Are Texans really more proud than people from other states? Everyone's proud to be from their home state or whatever.
Texas did side with the Confederacy after some deliberation but was vehemently opposed by Sam Houston, our most famed leader. He warned Texas to stay out of the debacle and was saddened by the results of joining the "rebs". Obviously, slave ownership was in place before we joined the Confederacy, but I don't know the extent as it compares to the rest of the South--most likely we were far behind in ownership. Remember, Texas didn't become the "Cotton Capital" of the world untill the early 20th century--post Emancipation. Also, for a better historical perspective of Texas, slavery and the civil war, see "Juneteenth". As far as Texas being the "south"?? I resent that implication, we are TEXAS. WE are the state that can legally secede and fly our flag at the same height as the US Flag. WE are the state that was it's own country and that both Anglo and Mexicans fought for against Mexico. Furthermore, I am generally angered by seeing Confederate Flags flying in Texas--to me, that's for tobacco row hicks, hillbilly Hatfields, and Alabama inbreeds who still talk about their great-great grandpappy in rebel grey lickin' them yankees in the "war between the states" or "the war of northern aggression". You are much more apt to hear a Texan talk about the Alamo, "Remember Goliad" or "Come and Take It" then all the civil war, Antebellum, Robert E Lee bullshhite...

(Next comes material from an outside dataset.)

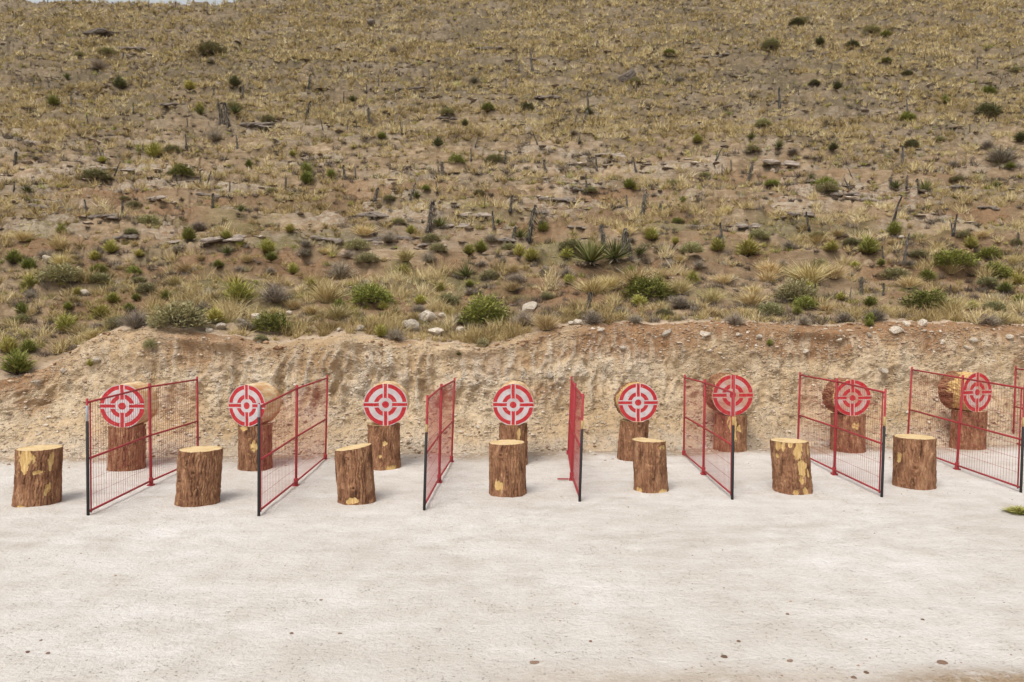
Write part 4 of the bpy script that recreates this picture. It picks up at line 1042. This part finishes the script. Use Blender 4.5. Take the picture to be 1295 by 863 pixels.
# weeds in the bank
for px, py, hp, lab in ((116, 463, 8, 'small yellow green weed on the bare mound above the first target'), (189, 438, 9, 'small grey green weed on the mound right of the first target'), (580, 450, 6, 'small green weed hanging under the bank lip left of the fourth target'), (611, 435, 8, 'grey green weed on the bank lip above the fourth target, left side'), (975, 437, 7, 'dry green weed in the bank between sixth and seventh targets'), (1100, 413, 9, 'green weed hanging below the dry bush on the bank crest')):
    q = on_bank(px, py); s = q[1] / F; o = thing('small_weed', lab, 'weed', q - np.array([0, .0, .01]), RNG.uniform(0, 6), 'weeds growing in the earth bank'); o.scale = (2 * hp * s,) * 2 + (1.5 * hp * s,)
    for nm, me in (O_V[0] if 'yellow' in lab else S_V[1] if 'grey' in lab else G_V[2]): obj(nm, me, o)

# ------------------------------------------------------------------ ground cover, grass and brush nobody could count
CL = np.array([(o.matrix_basis.translation.x, o.matrix_basis.translation.y, max(o.scale[0], .12) * (1.15 if o.name.startswith('boulder') else .42)) for o, _a, _b, _c in placed if o.matrix_basis.translation.y < 24 and not o.name.startswith(('rock_ledge', 'dead_yucca'))])
def clear(X, D):
    ok = np.ones(len(X), bool)
    for (x, y, r) in CL: ok &= ~(((X - x) / r) ** 2 + ((D - y + .35 * r) / (r * 1.5)) ** 2 < 1)
    return ok
def scatter(n, d0, d1, rng, gam=1.0, margin=1.12):
    D = np.exp(rng.uniform(math.log(d0), math.log(d1), n * 1)); a = rng.uniform(-.66 * margin, .66 * margin, n)
    X = a * D; ok = D > ylip(X) + .04
    return X[ok], D[ok]

def tufts(X, D, size, nb, rng, wmin, spread=1.0, hi=1.0, bend=(.1, .6), tintbase=None, seg=2, flat=1.0):
    n = len(X); Z = hill(X, D)
    i = np.repeat(np.arange(n), nb); k = len(i)
    s = size[i]; d = fan(k, rng, .0, hi); a = rng.uniform(0, 6.28, k); r = rng.uniform(0, 1, k) ** .7 * .22 * s * spread
    b = np.stack([X[i] + r * np.cos(a), D[i] + r * np.sin(a), Z[i] - .02], 1)
    L = s * rng.uniform(.4, 1.0, k) * flat
    w = np.maximum(rng.uniform(.7, 1.3, k) * .0065, wmin * D[i] * rng.uniform(.7, 1.3, k))
    tb = (rng.uniform(0, 1, n) if tintbase is None else tintbase)
    t = np.clip(tb[i] * .65 + rng.uniform(0, .5, k) - .07, 0, 1)
    return blades(b, d, L, w, rng.uniform(*bend, k), t, rng, seg)

rng = np.random.default_rng(77)
# straw grass, everywhere, thinner on rock and bare soil
parts = []
for (n, d0, d1, nb, sz, seg) in ((11500, 11.15, 20, 72, (.12, .36), 2), (11000, 20, 36, 40, (.18, .42), 2), (30000, 36, 62, 22, (.24, .56), 1), (76000, 62, 127, 12, (.30, .74), 1)):
    X, D = scatter(n, d0, d1, rng)
    red, rocky, grn, bare = soil_masks(X, D)
    clump = fbm(X * .16, D * .32, 91, 4)
    clump = np.where(D > 36, 1.5 * fbm(X * .085, D * .17, 91, 4) + .35 * clump, clump)
    keep = rng.uniform(0, 1, len(X)) < (.50 + 1.6 * clump) * (1 - .45 * bare) * (1 - .5 * rocky) * (1 - .4 * red) * np.where(D < 20, .60 + .9 * np.exp(-((D - ylip(X)) / 2.4) ** 2) * (.35 + .65 * sstep(250, 420, px_of(X, D))), 1) + .18 * (D > 36) + .12 * (D > 62)
    if d0 < 15: keep &= clear(X, D)
    X, D = X[keep], D[keep]
    size = rng.uniform(*sz, len(X)) * rng.uniform(.6, 1.15, len(X)) * np.where(D < 20, .55 + .75 * sstep(-.1, .3, fbm(X * 1.1, D * 1.1, 93, 2)), 1)
    tb = np.clip(.5 + .9 * fbm(X * .3, D * .4, 92, 3) + rng.normal(0, .16, len(X)), 0, 1)
    parts.append(tufts(X, D, size, nb, rng, .00055 if d0 < 30 else .0008, 1.4, 1.1, (.05, .45), tb, seg))
V, Q, T_, A = merge(parts)
tag(mk('dry_grass', V, Q, T_, M['straw'], None, False, dict(tint=A)), kind='stuff')
# low red grass and green ground cover near the bank
X, D = scatter(75000, 11.2, 26, rng)
red, rocky, grn, bare = soil_masks(X, D)
kr = rng.uniform(0, 1, len(X)) < red * (1 - bare) * .9
kg = (rng.uniform(0, 1, len(X)) < grn * (1 - bare) * .8) & ~kr
for nm, kk, mt, s0, s1 in (('red_grass', kr, 'brown', .04, .12), ('green_ground_cover', kg, 'olive', .04, .13)):
    x, d = X[kk], D[kk]
    V, Q, T_, A = tufts(x, d, rng.uniform(s0, s1, len(x)), 5, rng, .0005, 3, 1.2, (.1, .5), None, 1)
    tag(mk(nm, V, Q, T_, M[mt], None, False, dict(tint=A)), kind='stuff')
# small brush: olive, sage and dry, mostly far away
for nm, mt, sd, n, thr in (('olive_brush', 'olive', 95, 7000, .0), ('sage_brush', 'sage', 96, 4800, .0), ('dry_brush', 'twig', 97, 8000, .02), ('dark_brush', 'green', 98, 2600, .02), ('dark_litter', 'stem', 94, 26000, -.05)):
    parts = []
    for (frac, d0, d1, nb, sz) in ((.16, 11.8, 24, 60, (.14, .30)), (.30, 24, 50, 34, (.22, .46)), (.54, 50, 127, 18, (.34, .75))):
        X, D = scatter(int(n * frac), d0, d1, rng)
        keep = (fbm(X * .2 + sd, D * .3, sd, 3) + rng.normal(0, .12, len(X))) > thr
        X, D = X[keep], D[keep]
        size = rng.uniform(*sz, len(X)) * rng.uniform(.5, 1.1, len(X))
        parts.append(tufts(X, D, size, nb, rng, .0007 if mt != 'twig' else .0005, 1.8, 1.45, (.0, .3), None, 1, .8))
    V, Q, T_, A = merge(parts)
    tag(mk(nm, V, Q, T_, M[mt], None, False, dict(tint=A)), kind='stuff')

# rubble: low faceted stones
OCT = np.array([[1, 0, 0], [-1, 0, 0], [0, 1, 0], [0, -1, 0], [0, 0, 1], [0, 0, -1], [.62, .62, .45], [-.62, .6, .5], [.6, -.62, .48], [-.6, -.6, .45]], float)
from mathutils.bvhtree import BVHTree
def hull_tris():
    bm = bmesh.new(); [bm.verts.new(v) for v in OCT]; bmesh.ops.convex_hull(bm, input=bm.verts[:]); bm.verts.index_update()
    bmesh.ops.triangulate(bm, faces=bm.faces[:]); t = np.array([[v.index for v in f.verts] for f in bm.faces]); bm.free(); return t
HT = hull_tris()
def stones(name, P, size, mat, rng, flat=(.35, .9)):
    n = len(P); k = len(OCT)
    W = OCT[None] * rng.uniform(.6, 1.25, (n, k, 1))
    a = rng.uniform(0, 6.28, n); c, s = np.cos(a), np.sin(a)
    sc = np.stack([size * rng.uniform(.8, 1.4, n), size * rng.uniform(.6, 1., n), size * rng.uniform(*flat, n)], 1)
    W = W * sc[:, None]
    x = W[..., 0] * c[:, None] - W[..., 1] * s[:, None]; y = W[..., 0] * s[:, None] + W[..., 1] * c[:, None]
    V = np.stack([x, y, W[..., 2]], -1) + P[:, None]
    T_ = (np.arange(n)[:, None, None] * k + HT[None]).reshape(-1, 3)
    o = mk(name, V.reshape(-1, 3), None, T_, mat, None, False, dict(tint=np.repeat(rng.uniform(0, 1, n), k)))
    return tag(o, kind='stuff')
# on the bank
n = 13000; ti = (rng.uniform(0, 1, n) ** 2.2 * (NT_ - 1)).astype(int); ci = rng.integers(120, NC - 120, n)
hi_ = rng.uniform(0, 1, n) < .3; ti = np.where(hi_ & (XB[0, ci] > 1.0), (NT_ - 1) - (rng.uniform(0, 1, n) * 38).astype(int), ti)
P = np.stack([XB[ti, ci], YB[ti, ci], ZB[ti, ci]], 1)
stones('bank_rubble', P, .006 + .032 * rng.uniform(0, 1, n) ** 4, M['rubble'], rng)
nc = 1500; ci = rng.integers(120, NC - 120, nc); ti = NT_ - 1 - (rng.uniform(0, 1, nc) ** 1.6 * 16).astype(int)
cl = rng.uniform(0, 1, nc) < .15 + 1.6 * np.maximum(0, vnoise(XB[0, ci] * 1.3, XB[0, ci] * 0 + 2, 77)); ci, ti = ci[cl], ti[cl]
stones('bank_clods', np.stack([XB[ti, ci], YB[ti, ci], ZB[ti, ci]], 1), .010 + .045 * rng.uniform(0, 1, len(ci)) ** 3, M['clod'], rng, (.5, .9))
# on the hillside
X, D = scatter(9000, 11.3, 60, rng, 1)
red, rocky, grn, bare = soil_masks(X, D); kk = rng.uniform(0, 1, len(X)) < .25 + .75 * np.maximum(rocky, bare); X, D = X[kk], D[kk]
sz = (.012 + .05 * rng.uniform(0, 1, len(X)) ** 3) * np.clip(D / 15, 1, 3.2)
stones('hill_rubble', np.stack([X, D, hill(X, D)], 1), sz, M['hillrubble'], rng, (.15, .5))
X, D = scatter(14000, 14, 70, rng, 1)
red, rocky, grn, bare = soil_masks(X, D); kk = rng.uniform(0, 1, len(X)) < rocky * .75; X, D = X[kk], D[kk]
stones('hill_slabs', np.stack([X, D, hill(X, D) + .01], 1), (.05 + .16 * rng.uniform(0, 1, len(X)) ** 2.2) * np.clip(D / 26, .8, 2.4), M['hillrubble'], rng, (.10, .36))
# grit on the yard
n = 3600; X = rng.uniform(-8, 8, n); Y = 3.2 + 7.2 * rng.uniform(0, 1, n) ** 1.0
m = fbm(X * .8, Y * .8, 99, 3) + rng.normal(0, .2, n) > .05; X, Y = X[m], Y[m]
q = on_ground(1235, 862); k2 = 900; X = np.concatenate([X, rng.normal(q[0], .42, k2)]); Y = np.concatenate([Y, rng.normal(q[1], .12, k2)])
k3 = 1500; fx = rng.uniform(-8, 8.5, k3); fy = yb(fx) - np.abs(rng.normal(0, .22, k3)) * (.5 + np.abs(vnoise(fx * 1.2, fx * 0, 87)) * 2.2) + .05
stones('bank_foot_rubble', np.stack([fx, fy, gz(fx, fy)], 1), .004 + .026 * rng.uniform(0, 1, k3) ** 4, M['rubble'], rng)
stones('yard_grit', np.stack([X, Y, gz(X, Y)], 1), .0022 + .008 * rng.uniform(0, 1, len(X)) ** 5, M['pebble'], rng)

# ------------------------------------------------------------------ sky, sun, camera
EL, AZ = R(58), R(205)      # high hazy sun behind the camera, a little to its left
w = bpy.data.worlds.new('World'); scene.world = w; w.use_nodes = True
nt = w.node_tree; bg = nt.nodes['Background']
sky = nt.nodes.new('ShaderNodeTexSky'); sky.sky_type = 'NISHITA'; sky.sun_disc = False
sky.sun_elevation = EL; sky.sun_rotation = AZ; sky.dust_density = 3.5; sky.air_density = 1.0; sky.ozone_density = 1.0
hsv = nt.nodes.new('ShaderNodeHueSaturation'); hsv.inputs['Saturation'].default_value = .18
nt.links.new(sky.outputs[0], hsv.inputs['Color']); nt.links.new(hsv.outputs[0], bg.inputs['Color'])
bg.inputs['Strength'].default_value = .125
sl = bpy.data.lights.new('sun', 'SUN'); sl.energy = 1.45; sl.angle = R(26); sl.color = (1, .945, .87)
so = bpy.data.objects.new('sun', sl); COL.objects.link(so)
sd = Vector((math.sin(AZ) * math.cos(EL), math.cos(AZ) * math.cos(EL), math.sin(EL)))
so.rotation_euler = sd.to_track_quat('Z', 'Y').to_euler()

cam = bpy.data.cameras.new('camera'); co = bpy.data.objects.new('camera', cam); COL.objects.link(co)
cam.sensor_width = 36; cam.lens = 36 * F / 1295.0; cam.sensor_fit = 'HORIZONTAL'; cam.clip_end = 2000; cam.clip_start = .1
co.location = (0, 0, CAMH); co.rotation_euler = (math.pi / 2 - PITCH, 0, 0)
scene.camera = co
vs = scene.view_settings; vs.view_transform = 'Standard'; vs.look = 'None'; vs.exposure = 0.55; vs.gamma = 1.0; vs.use_curve_mapping = False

Texas is large. It was in the confederacy, but isn't really a part of the South. Texans have some cultural similarities with the south, and certainly are closer to the states of the South than they are to states above the Mason Dixon line. West Texas is also closely related to the "Southwest". Mostly though you are correct in saying that Texas is its own classification. It is large, has its own distinct regions, food, dances, etc.
Yes, but Texan Pride is something of legend and far surpasses the pride factor of other states, with the possible exception of Alaska.
Thanks all. I’m asking these questions because we really don’t get sense of what the distinctions and divisions between the north and the south were before and after the civil war in our history classes in Canada, or at least I didn’t. We get the overview. The north didn’t allow slavery. The south did. They fought a war. The north won. On to the next chapter. There was a little more than that, but not that much and no real texture to it. Now when I think about the fact that in “the south” before the war there were 9 million people, including 4 million slaves, and that in the war over 600,000 people were killed, I find those to be pretty jarring numbers. I don’t judge them by today’s standards of course, but nonetheless this was a hugely significant and pivotal event in history in a number of different ways. I’m sure y’all are saying “well duh!” but for most of us Canadians it’s kind of one of those wars that happened “over there” and other than that it ended slavery in the US we don’t really have a full appreciation of what it was about and how destructive it was. If my math is right over 1 in 10 southern white males were killed in the war. And that 600,000 number of total dead is just mind boggling. My family on both sides came up from the US, but one side came up 100 years before the war and the other 80 years before. On my fathers side they came up from the south, from South Carolina to be specific, and they might have been slave owners for all I know. As relatively poor immigrants from Ireland and United Empire Loyalists I suspect they weren’t, but I’m not sure. I think other branches of my family down there were though. I don’t really know how sensitive the issue of slavery is either so that’s why I put this in this forum. Ah, so in Canadian terms you are Quebec then. Thanks for the Juneteenth tip, btw. I didn’t know about that.
The way I say it (I kited it from a bumper sticker)... I'm not FROM Texas, but I got here just as fast as I could.
I've always thought Alberta resembled Texas more than Quebec, but, in the way we view ourselves, Quebec may be a decent analogy.
The upper Gulf Coast and Southeast Texas was much more southenized than the rest of the state, especially regarding agronomy and slaves as field labor. There were some sizable plantation-type operations. Many wealthy urban Texans in at the time had 1 or 2 slaves as housekeepers and personal assistant types. Indians (Apache in West Texas and the Comanche on the Panhandle plains and Hill Country) and settlers, farming and cattle operations were the norm in South Texas (heavily Tejano and anti-slavery) and the rest of the state. The vast majority of Texas was (and is) part of The West much more so than Southern. In the Hill Country the European immigrant communities (largely German, Czech, Polish) and most of the hardscrabble settlers (from Tennessee and elsewhere, country people who came for land & opportunity) were anti-slavery - couldn't afford slaves, never saw slaves (or blacks) and pretty much had enough on their hands trying to scratch out an existence. Confederate Texan soldiers would travel around recruiting/conscripting males to join the army. Some hid, some joined for the money. Union sypmathizers would get lynched from time to time, Confederate recruiters/supporters would get killed as well.
That may be true, but I revel in the knowledge that as much as is wrong with me, I am a far better person than either you or your chickenhawk brother.